I could go on and on with other examples of different locations for an MitM but I guess you get the point.
So we have here different attacks on the three core areas in the composition of an MitM:
- The client side (as in the IE6 example)
- The middleware as in the Wifi
- The server side as in the third example
Where each part of the chain (and there can be more parts to the chain like the ISP and network devices in the middle) can pass through X amount of people – the first part of the magnitude equation. The other part of the equation is how easy it is to distribute the attack on this part of the chain and this becomes the number that is the multiplier of the first number (the X) which together are used to calculate in order to find out the risk magnitude.

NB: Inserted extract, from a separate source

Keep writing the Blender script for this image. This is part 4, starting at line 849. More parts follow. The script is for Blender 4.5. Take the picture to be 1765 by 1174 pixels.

Mobile phones present a new “opportunity” for MitM attacks to flourish. Why do I say this? Mobile security is a new industry and as such we see every other month a new product/tool/platform being launched and new protocols being adopted and companies created and collapsed. These volatility create the best conditions for finding new vulnerabilities which can serve all kind of attacks including MitM attacks. Now add to that an organized software distribution channel (app stores) where people in one click can install software and updates are running automatically and seamlessly so here you can have ease of propagation. Now add to that the fact that phones are being used more and more as the main computing tool which means more and more important stuff is going in and out of it. So if we try to create a magnitude calculation for an MitM attack which runs on the phone itself (inside the phone and not somewhere else) and propagates easily as a legitimate app and runs on a widely spread platform you get a CRITICAL risk.
I know it is not pure mathematics and there’s a lot of assumptions and guesses over here but for sure we can say that mobile phones with all the condition described earlier can raise MitM attacks to new heights in terms of risks.